Monday, February 21, 2011

Sioux Victory in the House!

The bill in the North Dakota House to preserve the Sioux name was passed 65-28.

Now it moves to the Senate where I think it will do as well.

Go Sioux!

More from my blogging partner (boss) at Say Anything.

HB1263, instructing the State Board of Higher Education to keep the Fighting Sioux Nickname, just passed the state House by a 65 – 28 vote. HB1263 was sponsored by House Majority Leader Al Carlson. Other Sioux-related bills, HB1257 and HB1208 both failed by wide margins obviously because the House found consensus behind Carlson’s bill.

“This isn’t the most important bill this session,” said Rep. Carlson. “But it’s important to a lot of people.”

Opponents to the bill, including Grand Forks’ Rep. Elliot Glassheim, called it legislative overreach. He argues, as Attorney General Wayne Stenehjem does, that the state legislature doesn’t have the authority to pass this legislation.

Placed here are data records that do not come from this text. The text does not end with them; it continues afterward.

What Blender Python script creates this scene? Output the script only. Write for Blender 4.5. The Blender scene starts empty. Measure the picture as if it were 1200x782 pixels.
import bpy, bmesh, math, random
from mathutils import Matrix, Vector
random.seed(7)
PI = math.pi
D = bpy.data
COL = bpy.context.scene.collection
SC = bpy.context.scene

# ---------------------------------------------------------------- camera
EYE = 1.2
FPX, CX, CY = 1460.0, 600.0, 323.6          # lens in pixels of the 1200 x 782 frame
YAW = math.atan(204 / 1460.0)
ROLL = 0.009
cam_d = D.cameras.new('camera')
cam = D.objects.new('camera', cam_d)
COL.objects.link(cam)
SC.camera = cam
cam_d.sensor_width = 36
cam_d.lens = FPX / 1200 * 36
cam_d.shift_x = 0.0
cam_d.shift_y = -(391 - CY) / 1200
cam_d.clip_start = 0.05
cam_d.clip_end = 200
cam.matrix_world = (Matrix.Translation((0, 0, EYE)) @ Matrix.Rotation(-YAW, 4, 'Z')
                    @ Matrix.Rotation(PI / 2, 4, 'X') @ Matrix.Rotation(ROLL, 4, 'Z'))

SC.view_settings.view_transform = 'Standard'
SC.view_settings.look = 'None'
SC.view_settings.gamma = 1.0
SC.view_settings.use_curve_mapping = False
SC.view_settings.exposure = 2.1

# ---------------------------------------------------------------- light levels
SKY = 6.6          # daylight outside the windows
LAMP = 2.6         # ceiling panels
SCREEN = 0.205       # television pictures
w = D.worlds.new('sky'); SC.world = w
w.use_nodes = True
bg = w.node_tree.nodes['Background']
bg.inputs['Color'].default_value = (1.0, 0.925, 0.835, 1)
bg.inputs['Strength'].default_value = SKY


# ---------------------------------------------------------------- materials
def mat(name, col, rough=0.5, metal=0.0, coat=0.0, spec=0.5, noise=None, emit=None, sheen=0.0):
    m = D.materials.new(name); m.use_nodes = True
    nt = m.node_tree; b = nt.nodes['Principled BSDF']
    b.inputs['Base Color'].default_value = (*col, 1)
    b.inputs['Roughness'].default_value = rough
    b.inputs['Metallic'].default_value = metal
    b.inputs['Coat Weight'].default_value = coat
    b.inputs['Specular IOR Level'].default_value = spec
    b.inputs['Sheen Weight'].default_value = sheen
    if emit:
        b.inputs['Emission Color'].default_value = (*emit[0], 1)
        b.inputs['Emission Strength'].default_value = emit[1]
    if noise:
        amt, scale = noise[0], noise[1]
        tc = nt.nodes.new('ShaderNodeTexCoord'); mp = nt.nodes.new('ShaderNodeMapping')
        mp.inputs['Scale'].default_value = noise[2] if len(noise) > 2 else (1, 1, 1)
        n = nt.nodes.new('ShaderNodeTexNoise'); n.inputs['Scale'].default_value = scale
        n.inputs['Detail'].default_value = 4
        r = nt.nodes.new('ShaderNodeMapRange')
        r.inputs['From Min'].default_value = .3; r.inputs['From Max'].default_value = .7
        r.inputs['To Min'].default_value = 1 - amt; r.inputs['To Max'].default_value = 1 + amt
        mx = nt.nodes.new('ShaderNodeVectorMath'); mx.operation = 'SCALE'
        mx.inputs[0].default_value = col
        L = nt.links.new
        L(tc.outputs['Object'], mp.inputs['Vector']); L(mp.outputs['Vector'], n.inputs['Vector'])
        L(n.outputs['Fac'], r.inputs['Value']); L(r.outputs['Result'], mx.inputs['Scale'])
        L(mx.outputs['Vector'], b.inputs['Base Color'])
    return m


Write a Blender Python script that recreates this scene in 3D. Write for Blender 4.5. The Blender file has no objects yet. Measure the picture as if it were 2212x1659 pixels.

Which is actually correct (would that these critics were more in tune with the state constitution when it came to, say, the unconstitutional nature of economic development spending). The state constitution establishes the State Board of Higher Education as an almost totally unaccountable 4th branch of the state government. Outside of funding, and approving board appointees, the state legislature has almost no control over higher education in North Dakota.

And that’s a big problem that goes far beyond the Fighting Sioux nickname. That the SBHE is trying to get rid of the nickname over the protests of a majority of the public is an example of just how arrogant and drunk with power they are, and from there we go to their endless demands for more funding despite huge double-digit increases in their state budgets every legislative session. We look at the waste, fraud and abuse in the higher education system.

What the Fighting Sioux nickname debate illustrates is that the state’s higher education system needs to be less autonomous and more accountable to the elected representatives of the people.